Rhode Island news

Comments | Recommended

Judge orders Providence woman to relinquish painting

01:00 AM EST on Saturday, December 29, 2007

By David Scharfenberg

Journal Staff Writer

Maria-Louise Bissonnette, of Providence, must relinquish this painting — which was ordered sold by the Nazis.


AP / Concordia University

An elderly German baroness living in Providence must relinquish a painting sold under duress by a Jewish art dealer in Nazi Germany 70 years ago, a federal judge ruled this week.

U.S. District Judge Mary M. Lisi ordered Maria-Louise Bissonnette, 84, to return Girl from the Sabiner Mountains to the estate of Max Stern, a well-known collector and dealer who died in 1987 after a lengthy postwar career in Canada.

The oil painting is the work of Franz Xaver Winterhalter, a 19th-century German painter and lithographer known for his portraits of royalty.

Thomas R. Kline, a lawyer for the estate, said the decision provided a measure of vindication for Stern, who resisted Nazi efforts to sell off his art collection for nearly two years before fleeing Germany.

“It vindicates his actions in standing up to the Nazis, trying to hold on to his business, his collections … and making efforts after the war to recover his collection,” Kline said.

Bissonnette, who lives in a downtown high-rise, declined an interview request yesterday.

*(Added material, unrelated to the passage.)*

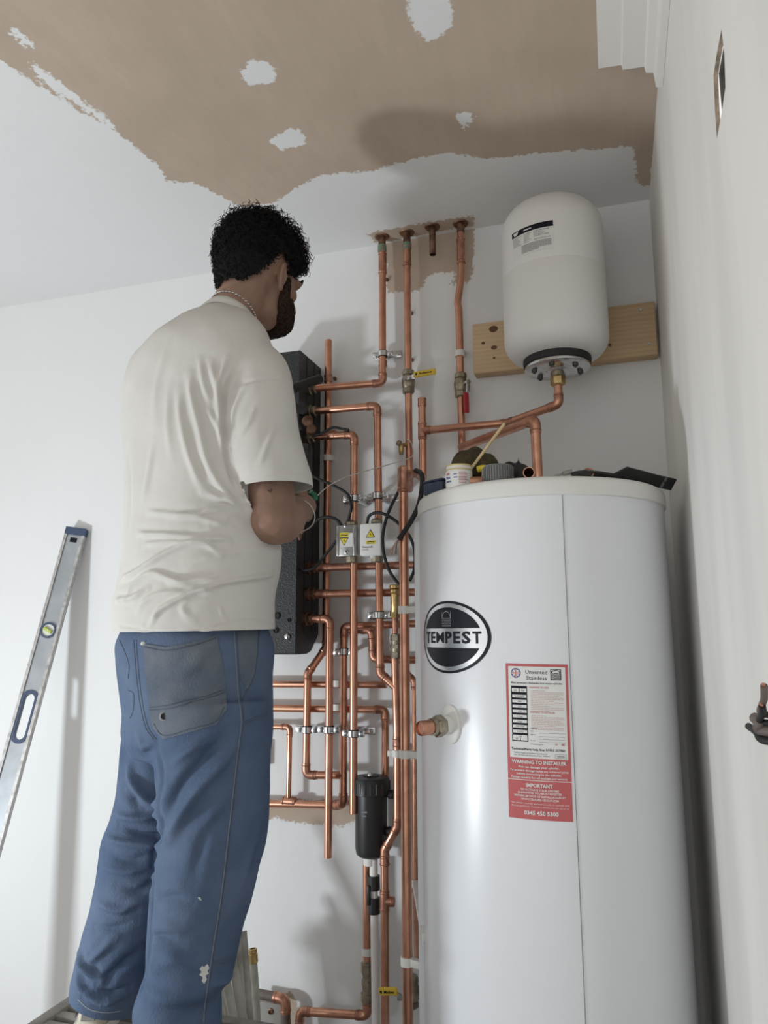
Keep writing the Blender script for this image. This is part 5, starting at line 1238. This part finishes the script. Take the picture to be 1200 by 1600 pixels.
# collar band: a ribbed ring around the neck
bvb = BVHTree.FromPolygons([tuple(c+base_of(man)) for c in coords(bm_)], [tuple(p.vertices) for p in bm_.polygons])
nb = D(362, 509, 1.675); cn = nrm(V(0, 0, 1)+FB*.62+SB*.0); ca = nrm(np.cross(cn, SB)); cb2 = np.cross(cn, ca)
def neck(t, up, off):
    d = nrm(SB*math.cos(t)+ca*math.sin(t)); o_ = nb+cn*up; h = bvb.ray_cast(Vector(o_+d*.10), Vector(-d))
    r0 = .10-h[3] if h[0] is not None else .06
    return o_+d*(min(max(r0, .045), .085)+off), d
clr = MB(); rg = []
rr_ = [np.linalg.norm(neck(2*PI*k/40, 0, 0)[0]-nb) for k in range(40)]
for k in range(41):
    t = 2*PI*k/40; d = nrm(SB*math.cos(t)+ca*math.sin(t)); c = nb+d*(np.mean([rr_[(k+q) % 40] for q in (-3, -2, -1, 0, 1, 2, 3)])+.004)
    rg.append([c+d*.0035*x+cn*.011*y for x, y in ((-1, 1), (0, 1.15), (1, .9), (2.6, -1.3), (.4, -1.3))])
clr.loft(rg, False); part('collar', clr, RIB, ts, 'ribbed crew collar', ang=180)
# --- necklace, bracelet, wire tool
nk = MB(); 
for k in range(64):
    t = 2*PI*k/64; p, d = neck(t, .017, .002); tg = nrm(np.cross(cn, d)); nk.ell(p, (.0036, .0016, .0021), np.stack([nrm(tg+cn*.35), d, nrm(np.cross(tg, d))], 1), 8, 6)
part('necklace', nk, CHROME, man, 'silver chain necklace')
bc_ = elR+(wrR-elR)*.80; bdv = nrm(wrR-elR)
part('bracelet', MB().torus(bc_+V(0, 0, -.008)+bdv*.0, nrm(bdv+Z_*.5), .044, .0012, 32, 6), CREAM, man, 'thin pale cord round the wrist')
part('scar', MB().tube([np.array(bvb.ray_cast(Vector(CAM), Vector(ray(x, y)))[0]) for x, y in ((418, 766), (422, 769), (424, 764))], .0022, 6), mat('scar_skin', (.12, .07, .05), .6), man)
tl_ = thing('wire_tool', 'small green plastic piece held in the hand by the black box', 'tool', D(489, 776, 1.80))
part('tool_body', MB().tube(crv([D(485, 768, 1.79), D(489, 773, 1.795), D(492, 782, 1.80)]), [.007]*8+[.010]*8+[.006], 12), GREEN, tl_)
# --- jeans
jn_ = MB()
ring_loft(jn_, [(940, 205, 402, 1.58, .86), (965, 202, 406, 1.576, .86), (988, 194, 414, 1.572, .86), (1008, 187, 422, 1.57, .86), (1030, 189, 423, 1.568, .87), (1060, 193, 422, 1.564, .88), (1110, 198, 421, 1.558, .88), (1150, 196, 420, 1.552, .84), (1180, 204, 414, 1.548, .70)], 5, pw=2.25)
def leg(rows):
    ring_loft(jn_, rows, 5, pw=2.1)
leg([(1090, 240, 420, 1.50, 1.0), (1170, 246, 421, 1.485, 1.1), (1250, 248, 419, 1.47, 1.12), (1310, 251, 415, 1.455, 1.1), (1360, 242, 404, 1.445, 1.1), (1410, 238, 391, 1.43, 1.1), (1460, 235, 376, 1.415, 1.1), (1510, 231, 367, 1.40, 1.1), (1532, 224, 362, 1.393, 1.1), (1552, 217, 346, 1.388, 1.1), (1580, 212, 346, 1.38, 1.1), (1620, 216, 344, 1.37, 1.1), (1672, 224, 336, 1.352, 1.05)])
leg([(1090, 198, 340, 1.62, 1.0), (1160, 195, 332, 1.605, 1.1), (1230, 186, 322, 1.59, 1.12), (1275, 177, 316, 1.58, 1.12), (1310, 165, 308, 1.57, 1.1), (1350, 158, 298, 1.56, 1.1), (1410, 146, 284, 1.545, 1.1), (1470, 129, 266, 1.53, 1.1), (1520, 117, 252, 1.515, 1.1), (1550, 114, 240, 1.507, 1.1), (1575, 114, 222, 1.50, 1.05), (1600, 116, 214, 1.495, 1.0)])
jme = remesh(jn_, .006, 4, .55)
for cpt, ax_ in ((D(280, 1664, 1.354), V(0, 0, -1)), (D(165, 1566, 1.499), V(0, 0, -1)-udir*.28)): cut(jme, cpt, nrm(ax_), lambda p, c=cpt: np.linalg.norm(p-c) < .14)
subdiv(jme)
noise_disp(jme, .0022, 28, 12); noise_disp(jme, .0009, 70, 13)
J1 = [([(246, 1164), (254, 1220), (247, 1254), (253, 1300), (242, 1333), (239, 1392), (236, 1431), (233, 1482), (224, 1538), (212, 1572)], .008, -.004),
      ([(350, 1150), (320, 1185), (285, 1225), (262, 1265), (256, 1290)], .012, -.010), ([(372, 1158), (340, 1200), (305, 1240), (280, 1280), (262, 1310)], .012, .010),
      ([(335, 1150), (300, 1170), (265, 1195)], .010, .008), ([(358, 1240), (330, 1275), (300, 1310)], .012, .006), ([(325, 1290), (312, 1330), (300, 1380)], .012, -.005),
      ([(200, 1190), (205, 1215), (225, 1245), (245, 1258)], .010, .010), ([(196, 1235), (210, 1250), (220, 1265)], .010, -.009), ([(188, 1290), (215, 1300), (250, 1306)], .009, -.009), ([(182, 1275), (220, 1278), (248, 1272)], .008, .008),
      ([(165, 1310), (200, 1318), (248, 1320)], .009, .008), ([(160, 1355), (200, 1362), (240, 1352)], .009, .006), ([(165, 1335), (205, 1345), (238, 1335)], .008, -.005), ([(185, 1385), (215, 1392), (238, 1380)], .009, -.006),
      ([(150, 1410), (185, 1422), (215, 1412), (228, 1420)], .009, .007), ([(150, 1450), (180, 1450), (210, 1440)], .008, -.005), ([(130, 1485), (140, 1500), (155, 1490), (180, 1465)], .008, .006),
      ([(122, 1490), (135, 1515), (158, 1532), (150, 1540)], .008, .012), ([(118, 1520), (130, 1545), (150, 1560)], .007, .009), ([(140, 1505), (160, 1530), (200, 1500), (225, 1480)], .011, -.007),
      ([(138, 1558), (160, 1566), (195, 1555)], .007, .010), ([(150, 1548), (175, 1552), (200, 1545)], .007, -.008),
      ([(240, 1440), (280, 1450), (300, 1440)], .012, .005), ([(262, 1470), (290, 1490), (320, 1480)], .012, -.005), ([(245, 1405), (275, 1402), (300, 1410)], .008, -.004), ([(236, 1465), (250, 1462), (270, 1465)], .006, -.005),
      ([(240, 1510), (270, 1500), (310, 1505)], .012, .006), ([(222, 1545), (260, 1560), (310, 1552)], .014, .006), ([(330, 1540), (348, 1535), (362, 1525)], .008, .008),
      ([(404, 1300), (390, 1340), (375, 1400)], .012, .005), ([(215, 1150), (225, 1165), (240, 1160)], .008, .006), ([(210, 1170), (225, 1180), (240, 1172)], .008, -.006),
      ([(330, 1010), (300, 1040), (270, 1060)], .012, .004), ([(318, 1030), (338, 1040), (346, 1075)], .010, .003)]
folds(jme, J1, 1.9)
jme = shell(jme, .002)
jw = place('jeans', jme, DENIM, man, 'loose faded blue jeans with paint marks')
jsurf = bpy.data.meshes.new('js'); bmx = bmesh.new(); bmx.from_mesh(jme); bmx.to_mesh(jsurf); bmx.free(); setco(jsurf, coords(jme)+base_of(man))
JB = BVHTree.FromPolygons([tuple(c) for c in coords(jsurf)], [tuple(p.vertices) for p in jsurf.polygons])
def jhit(x, y, off=0.0):
    h = JB.ray_cast(Vector(CAM), Vector(ray(x, y)))
    return None if h[0] is None else np.array(h[0])+nrm(np.array(h[1])-2*min(0, np.array(h[1])@-ray(x, y))*0)*off*(1 if np.array(h[1])@ray(x, y) < 0 else -1)
def patch(name, poly, mt, th, label=None, step=7):
    pl = np.array(poly, float); X0, Y0 = pl.min(0); X1, Y1 = pl.max(0)
    bd2 = [];
    for i in range(len(pl)):
        a, b_ = pl[i], pl[(i+1) % len(pl)]; k = max(1, int(np.linalg.norm(b_-a)/step)); bd2 += [a+(b_-a)*j/k for j in range(k)]
    gx, gy = np.meshgrid(np.arange(X0+step/2, X1, step), np.arange(Y0+step/2, Y1, step)); g = np.stack([gx.ravel(), gy.ravel()], 1)
    g = g[sdf_poly(g, pl) > step*.45]; pts = [Vector(p) for p in bd2]+[Vector(p) for p in g]; nb_ = len(bd2)
    r = geometry.delaunay_2d_cdt(pts, [(i, (i+1) % nb_) for i in range(nb_)], [], 1, 1e-4)
    vs = [jhit(p[0], p[1], th) for p in r[0]]; lo_ = [jhit(p[0], p[1], -.001) for p in r[0]]
    if any(v is None for v in vs): vs = [v if v is not None else np.array(vs[0]) for v in vs]; lo_ = [v if v is not None else np.array(vs[0]) for v in lo_]
    mb = MB(); fs_ = [tuple(f) for f in r[2]]; n = len(vs); ec = {}
    for f in fs_:
        for a, b_ in zip(f, f[1:]+f[:1]): ec[(a, b_)] = 1
    mb.add(vs+lo_, fs_+[(b_, a, a+n, b_+n) for (a, b_) in ec if (b_, a) not in ec])
    return part(name, mb, mt, jw, label, ang=60)
def seam(name, pts, mt=THREAD, r=.0009, off=.0002, dense=10):
    q = [jhit(p[0], p[1], off) for p in crv([V(x, y, 0) for x, y in pts], dense)]; q = [p for p in q if p is not None]
    q2 = [q[0]]
    for p in q[1:]:
        if np.linalg.norm(p-q2[-1]) < .06: q2.append(p)
    return part(name, MB().tube(q2, r, 6), mt, jw)
THREADM = mat('faded_thread', (.20, .22, .25), .8)
bpk = patch('back_pocket', [(225, 1006), (260, 1011), (300, 1004), (338, 993), (346, 1030), (352, 1071), (354, 1107), (338, 1132), (300, 1143), (256, 1155), (239, 1137), (233, 1095), (228, 1050)], DENIMW, .0022, 'worn grey-blue back pocket')
seam('pocket_stitch', [(235, 1105), (270, 1101), (310, 1091), (350, 1077)], off=.0026); seam('pocket_stitch', [(235, 1109), (270, 1106), (310, 1096), (351, 1081)], off=.0026)
seam('pocket_stitch', [(242, 1131), (258, 1149), (300, 1138), (336, 1127), (350, 1104)], off=.0026); seam('pocket_stitch', [(227, 1011), (260, 1016), (300, 1009), (337, 998)], off=.0026)
p = jhit(258, 1119, .0024); nv = nrm(CAM-p); part('pocket_hole', MB().lathe([(.0001, .0004), (.005, .0004), (.0065, .0008), (.009, .0)], p, nv, 12), BLACKR, jw)
part('hole_fray', MB().torus(p+nv*.0006, nv, .0075, .0016, 12, 6), THREADL, jw)
p = jhit(224.5, 1006, .002); part('rivet', MB().lathe([(.0045, 0), (.0045, .002), (.002, .003)], p, nrm(CAM-p), 12), CHROME, jw)
patch('front_pocket_lining', [(370, 986), (403, 982), (401, 1020), (397, 1052), (386, 1078), (375, 1060), (372, 1020)], DENIMW, .0012, 'worn denim inside the slanted front pocket')
seam('pocket_edge', [(405, 982), (402, 1020), (398, 1050), (391, 1070), (383, 1081)], r=.0018); seam('pocket_edge', [(383, 1081), (378, 1100), (381, 1128)])
for dx in (0, 4): seam('side_seam', [(366+dx, 986), (369+dx, 1040), (372+dx, 1085), (377+dx, 1125), (372+dx*.6, 1170), (364+dx*.6, 1240), (357+dx*.6, 1302), (346+dx*.6, 1397), (332+dx*.6, 1487), (320+dx*.6, 1572), (318, 1598)], THREADM if dx == 0 else THREAD)
for dy in (0, 4): seam('panel_stitch', [(382, 1128+dy), (400, 1120+dy), (418, 1114+dy)])
for dy in (0, 5): seam('knee_stitch', [(333, 1503+dy), (348, 1500+dy), (365, 1496+dy)])
for dx in (0, 4): seam('centre_seam', [(209+dx, 1000), (212+dx, 1040), (215+dx, 1070), (220+dx, 1105), (228+dx, 1137), (240+dx, 1155)])
seam('left_pocket_edge', [(187, 1000), (196, 1020), (202, 1040), (200, 1060)]); seam('left_pocket_edge', [(200, 1078), (209, 1085), (208, 1110), (203, 1122)])
for dx in (0,): seam('hip_seam', [(322, 1000), (333, 1010), (340, 1040), (343, 1070)])
seam('cuff_stitch', [(122, 1562), (140, 1577), (165, 1582), (188, 1580)], THREADL)
PAINTM = mat('dried_plaster', (.62, .62, .60), .9)
for pl in ([(312, 1514), (316, 1509), (319, 1511), (324, 1506), (327, 1512), (324, 1517), (326, 1521), (321, 1524), (323, 1530), (319, 1537), (315, 1533), (317, 1527), (311, 1523), (315, 1519)], [(309, 1402), (313, 1402), (315, 1407), (311, 1405)]): patch('plaster_splash', pl, PAINTM, .0008, step=3)
# --- shoes
def shoe(heel, fwd, label):
    fwd = nrm(fwd*V(1, 1, 0)); sd = V(fwd[1], -fwd[0], 0); z0 = PZ
    rt = bpy.data.objects.new('shoe', None)
    mb = MB(); rg = []
    for x, hw, h in ((-.004, .020, .060), (.005, .030, .082), (.03, .037, .092), (.07, .038, .098), (.11, .038, .092), (.15, .043, .072), (.20, .047, .055), (.25, .042, .045), (.275, .028, .036), (.285, .010, .026)):
        c = heel+fwd*x; rg.append([V(c[0], c[1], 0)+sd*hw*math.cos(t)*(1-.25*max(0, math.sin(t)))+V(0, 0, z0+.018+max(0, math.sin(t))*h-(0 if math.sin(t) > 0 else 0)) for t in np.linspace(0, 2*PI, 20, endpoint=False)])
    mb.loft(rg); o = part('shoe', mb, SHOE, man, label, ang=180)
    so_ = MB(); so_.loft([[V(*(heel+fwd*x)[:2], 0)+sd*hw*s+V(0, 0, z0+z) for s, z in ((-1, .001), (1, .001), (1.02, .026), (-1.02, .026))] for x, hw in ((-.010, .022), (.0, .034), (.05, .041), (.11, .041), (.16, .046), (.21, .050), (.26, .043), (.285, .024), (.292, .008))])
    part('sole', so_, CAPW, o)
    tb_ = MB(); c = heel+fwd*.004
    tb_.loft([[V(c[0], c[1], 0)+fwd*(x+xx)+sd*.014*s+V(0, 0, z0+z) for s, z, xx in ((-1, .04, 0), (1, .04, 0), (.8, .085, .004), (-.8, .085, .004))] for x in (-.016, .004)]); part('heel_tab', tb_, SHOED, o)
    for s in (-1, 1):
        pn = MB(); pn.loft([[V(*(heel+fwd*x)[:2], 0)+sd*s*(hw+e)+V(0, 0, z0+z) for z, hw in ((.03, w0), (.058, w0-.001))] for x, w0, e in ((.02, .036, .003), (.06, .0395, .003), (.1, .0395, .003), (.13, .041, .003))], False, False); part('side_panel', pn, SHOED, o)
    return o
shoe(V(hl[0], hl[1], PZ), fdL, 'cream trainer, heel showing under the left cuff')
shoe(V(hr[0], hr[1], PZ), fdR, 'cream trainer below the right cuff')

And her lawyers did not return calls for comment.

The case is the latest in a string of emotionally charged attempts by individuals, institutions and governments to wrest back stolen, forcibly sold or smuggled artwork.

Last year, the Connecticut heirs of prominent Jewish Dutch art dealer Jacques Goudstikker recovered 202 paintings seized by the Nazis after the invasion of Amsterdam.

And the Museum of Fine Arts in Boston and the Metropolitan Museum of Art in New York made headlines last year when they agreed to return dozens of disputed antiquities to Italy.

The Stern case dates to 1934, when the dealer inherited a Dusseldorf art gallery from his father.

At the time, the Nazis were enacting and beginning to enforce strict laws that prohibited Jews from owning businesses.

And in 1935, the regime’s Reich Chamber for the Visual Arts ordered Stern to sell his collection.

Two years later, after Stern’s appeals failed, the Lempertz auction house in Cologne, Germany, sold his works below market value.

Stern joined his sister in London just before World War II broke out, and later moved to Canada, where he would head the Dominion Gallery in Montreal for years.

Stern made efforts through the Canadian and British governments to recover his lost paintings. And in 1964, he won partial damages from a restitution court in Germany.

When he died, he left his estate to Concordia and McGill universities in Montreal and Hebrew University of Jerusalem, in Israel.

Girl from the Sabiner Mountains surfaced in January 2005 when Bissonnette attempted to auction it through Cranston-based Estates Unlimited.

Bissonnette’s stepfather Karl Wilharm, a physician and high-ranking member of the Nazi party, according to the Stern estate, had purchased the painting in the forced auction of 1937.

And Bissonnette inherited the painting from her mother’s estate in 1991, according to court documents.

When she attempted to sell it, the Stern estate made a claim for restitution with the Holocaust Claims Processing Office, a wing of the State of New York’s banking department.

The office sent a demand letter in February 2005 seeking return of the painting. Bissonnette refused, kicking off a year of fruitless negotiations over a painting that has been valued at $67,000 to $93,000.

Bissonnette ultimately shipped the painting to Germany and sued the Stern estate in the German courts in a bid to establish ownership.

The Stern estate subsequently filed a suit of its own in Rhode Island, paving the way for this week’s decision.

Kline, the lawyer for the estate, said the American court ruling will prevail since it was issued prior to any German ruling.

The decision was significant, he added, because it equated a forced sale with theft — buttressing future claims by any victims of Nazi rule pushed to auction off their wares.

“So much of the stealing was done through coercion and duress, as opposed to the classic gun to the head,” he said.

Kline said the painting, which is in need of restoration, may ultimately join a traveling Stern exhibition.